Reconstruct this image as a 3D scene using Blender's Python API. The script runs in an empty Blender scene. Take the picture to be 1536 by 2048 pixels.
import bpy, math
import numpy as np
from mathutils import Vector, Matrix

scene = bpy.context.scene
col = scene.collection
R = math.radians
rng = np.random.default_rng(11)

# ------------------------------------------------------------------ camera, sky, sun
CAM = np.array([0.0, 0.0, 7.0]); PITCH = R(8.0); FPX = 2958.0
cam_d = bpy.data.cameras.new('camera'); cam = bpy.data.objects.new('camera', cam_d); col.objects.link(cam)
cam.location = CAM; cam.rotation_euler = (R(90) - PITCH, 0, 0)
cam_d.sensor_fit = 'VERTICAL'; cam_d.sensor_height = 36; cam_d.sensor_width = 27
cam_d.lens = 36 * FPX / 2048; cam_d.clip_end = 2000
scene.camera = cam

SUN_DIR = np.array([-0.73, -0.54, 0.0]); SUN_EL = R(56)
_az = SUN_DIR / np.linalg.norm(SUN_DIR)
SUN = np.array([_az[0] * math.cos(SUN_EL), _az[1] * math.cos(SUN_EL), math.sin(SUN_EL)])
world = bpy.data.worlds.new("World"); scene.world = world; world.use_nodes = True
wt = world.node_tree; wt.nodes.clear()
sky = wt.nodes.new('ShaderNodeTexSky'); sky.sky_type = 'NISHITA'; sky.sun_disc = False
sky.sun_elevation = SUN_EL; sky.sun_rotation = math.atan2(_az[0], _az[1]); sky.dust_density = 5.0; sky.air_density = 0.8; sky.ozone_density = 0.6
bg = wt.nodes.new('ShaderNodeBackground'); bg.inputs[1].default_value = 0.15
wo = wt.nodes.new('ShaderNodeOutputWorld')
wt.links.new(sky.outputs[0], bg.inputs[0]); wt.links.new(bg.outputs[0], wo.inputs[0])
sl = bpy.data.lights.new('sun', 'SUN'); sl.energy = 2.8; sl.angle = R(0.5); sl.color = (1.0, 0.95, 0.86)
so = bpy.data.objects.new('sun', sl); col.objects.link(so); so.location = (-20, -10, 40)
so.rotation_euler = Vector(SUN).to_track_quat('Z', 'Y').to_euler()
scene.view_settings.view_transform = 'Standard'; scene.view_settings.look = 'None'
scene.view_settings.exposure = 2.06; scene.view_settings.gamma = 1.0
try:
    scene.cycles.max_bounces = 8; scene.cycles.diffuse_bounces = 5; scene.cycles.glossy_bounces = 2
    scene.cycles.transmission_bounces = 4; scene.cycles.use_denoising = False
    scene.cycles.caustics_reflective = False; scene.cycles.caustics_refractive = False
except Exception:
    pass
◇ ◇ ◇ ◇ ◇
SHORT PROBLEM: Beginning at the top of the data, extract each line through the line containing "scene.camera = cam" and return those lines exactly, with nothing added.

EXPECTED ANSWER:
Reconstruct this image as a 3D scene using Blender's Python API. The script runs in an empty Blender scene. Take the picture to be 1536 by 2048 pixels.
import bpy, math
import numpy as np
from mathutils import Vector, Matrix

scene = bpy.context.scene
col = scene.collection
R = math.radians
rng = np.random.default_rng(11)

# ------------------------------------------------------------------ camera, sky, sun
CAM = np.array([0.0, 0.0, 7.0]); PITCH = R(8.0); FPX = 2958.0
cam_d = bpy.data.cameras.new('camera'); cam = bpy.data.objects.new('camera', cam_d); col.objects.link(cam)
cam.location = CAM; cam.rotation_euler = (R(90) - PITCH, 0, 0)
cam_d.sensor_fit = 'VERTICAL'; cam_d.sensor_height = 36; cam_d.sensor_width = 27
cam_d.lens = 36 * FPX / 2048; cam_d.clip_end = 2000
scene.camera = cam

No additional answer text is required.